Not quite a Night of the Long Knives; more a Day of the Sponge Mops.
Andrew Little's first reshuffle of rankings and shadow portfolio responsibilities within the Labour caucus is - by his party's standards - a major clean-up and clean-out of MPs who Little sees as either past their political use-by date or close to it. Or whose faces do not fit with his plans for revitalising Labour.
The extent of this purge reveals much about the manner in which the new Labour leader intends to proceed with that huge task. He has torn up the manual on how to conduct reshuffles - at least the pages mentioning the cautious approach Helen Clark took when she was leader. She was wary of the fundamental rule of reshuffles: that you will always create more enemies than allies.

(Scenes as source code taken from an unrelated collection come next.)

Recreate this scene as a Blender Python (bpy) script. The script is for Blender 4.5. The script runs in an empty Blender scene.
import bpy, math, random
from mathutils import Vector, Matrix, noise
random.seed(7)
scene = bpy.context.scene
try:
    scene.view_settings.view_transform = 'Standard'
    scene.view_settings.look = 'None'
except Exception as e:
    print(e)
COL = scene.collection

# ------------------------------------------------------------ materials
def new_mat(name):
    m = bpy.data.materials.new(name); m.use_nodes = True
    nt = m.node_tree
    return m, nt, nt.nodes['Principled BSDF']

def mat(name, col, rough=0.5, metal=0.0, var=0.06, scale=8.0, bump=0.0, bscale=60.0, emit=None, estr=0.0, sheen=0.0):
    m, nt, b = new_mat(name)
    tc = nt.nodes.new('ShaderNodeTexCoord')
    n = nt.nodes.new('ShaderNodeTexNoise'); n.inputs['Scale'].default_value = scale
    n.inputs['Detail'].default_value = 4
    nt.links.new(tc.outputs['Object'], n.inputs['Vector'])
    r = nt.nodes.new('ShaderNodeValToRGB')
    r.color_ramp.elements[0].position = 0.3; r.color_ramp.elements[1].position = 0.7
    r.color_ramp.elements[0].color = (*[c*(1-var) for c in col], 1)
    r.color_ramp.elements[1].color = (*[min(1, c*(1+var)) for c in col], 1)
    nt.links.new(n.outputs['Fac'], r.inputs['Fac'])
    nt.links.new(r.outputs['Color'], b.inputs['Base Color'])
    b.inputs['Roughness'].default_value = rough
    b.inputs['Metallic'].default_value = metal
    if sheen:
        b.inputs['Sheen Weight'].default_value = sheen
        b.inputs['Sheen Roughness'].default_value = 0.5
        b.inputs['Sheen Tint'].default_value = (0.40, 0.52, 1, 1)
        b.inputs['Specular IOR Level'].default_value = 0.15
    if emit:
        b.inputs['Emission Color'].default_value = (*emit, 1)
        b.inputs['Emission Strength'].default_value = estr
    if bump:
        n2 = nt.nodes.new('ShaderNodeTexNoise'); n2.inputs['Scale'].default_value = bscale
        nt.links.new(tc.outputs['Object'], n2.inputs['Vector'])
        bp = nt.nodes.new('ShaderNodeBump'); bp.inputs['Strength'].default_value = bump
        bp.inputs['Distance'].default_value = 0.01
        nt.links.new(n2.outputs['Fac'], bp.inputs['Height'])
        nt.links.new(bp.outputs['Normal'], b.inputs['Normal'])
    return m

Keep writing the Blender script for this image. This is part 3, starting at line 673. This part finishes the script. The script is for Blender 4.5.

Clark's reshuffles were little reshuffles. Now we have the phenomenon of a Little reshuffle - one which sees the leader seemingly throwing caution to the wind.
In doing so, Little is intimating his style of leadership will be more direct, more ruthless. There will be no fence-sitting which leaves gaps for the Greens and New Zealand First to exploit. He is intimating Labour has been too woolly and too soft.
So three longstanding MPs are dumped from the front bench - David Cunliffe, David Parker and Clayton Cosgrove - to make room for the likes of relative unknowns such as Carmel Sepuloni and David Clark.
Prime Minister John Key is predicting Little's reshuffle will end up creating a back bench filled with "misery and discontent". He may be right given the extent of the clean-out. But some aspects of the revamp have been driven by constraints on choice.
Grant Robertson, for example, was really the only option as finance spokesman. It may be second prize after narrowly missing out on the leadership. But it is a second prize which may unleash Robertson's strengths to full effect.
Likewise, Little was clearly less than impressed with aspirants for the party's deputy leadership. That has resulted in him seemingly cutting across the image of rejuvenation that he has sought to create by installing veteran MP Annette King in the job. Her elevation is a stop-gap move. It offers time for someone to emerge from the throng who deserves the title.